Buenos Aires is a city full of workshops of all kinds and not the whole company has had experience with them. Sánchez thinks this is the source of their need to portray a phenomenon that many viewers will also identify with. “It is not easy to be an artist: the difficulties of choosing the right path, how to earn a living, whether to consider working as a teacher. All these topics were exaggerated to get this funny nightmare”, she says.


Absentha deals with the standardization of artistic resources brought about by the proliferation of workshops, as well as competitive attitudes that arise during the lessons. However, Sánchez underlines that it is not a pessimistic play. “We just needed to exorcize’ these topics”. And indeed they do, through a sharp and critical observation evident in the text, the performances and the direction.

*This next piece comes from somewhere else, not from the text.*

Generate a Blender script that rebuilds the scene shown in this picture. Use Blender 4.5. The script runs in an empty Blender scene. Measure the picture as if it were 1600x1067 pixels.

The play seems to focus on the artists of the past as the real avant-garde. Sánchez points out that “we are descendants of the Parakultural movement, where it seemed that art was going to be a different thing. Today we are living a time of transition when we don’t know very well where we are going. We don’t know if today the breaking points come from art; what we do know is that what is really difficult is to keep up a company, when having a group of artists working together and trying to get a long-lasting support from it seems to go against the grain. Today there is much more interest in individual success”.


Absentha revolves around profound artistic matters that go beyond the hilarious as well as sordid story of a group of so-called poets trying to start a sort of “revolution” out of a workshop and a plot involving the art of the invective. Through its particular characters and their bizarre interactions and humour, the play very eloquently questions what provocative or “avant- garde” art would be like now, what figures are today’s references or milestones for aspiring artists, which are the best sources of inspiration, and whteher art can really be taught by means of lessons and recipes.


La Fronda’s production, in Sánchez’ words, invites artists “to stand in a different place and use a different focus to find new ways, since trying to produce the same effects with the same tools used in the past doesn’t seem to be the right choice today.”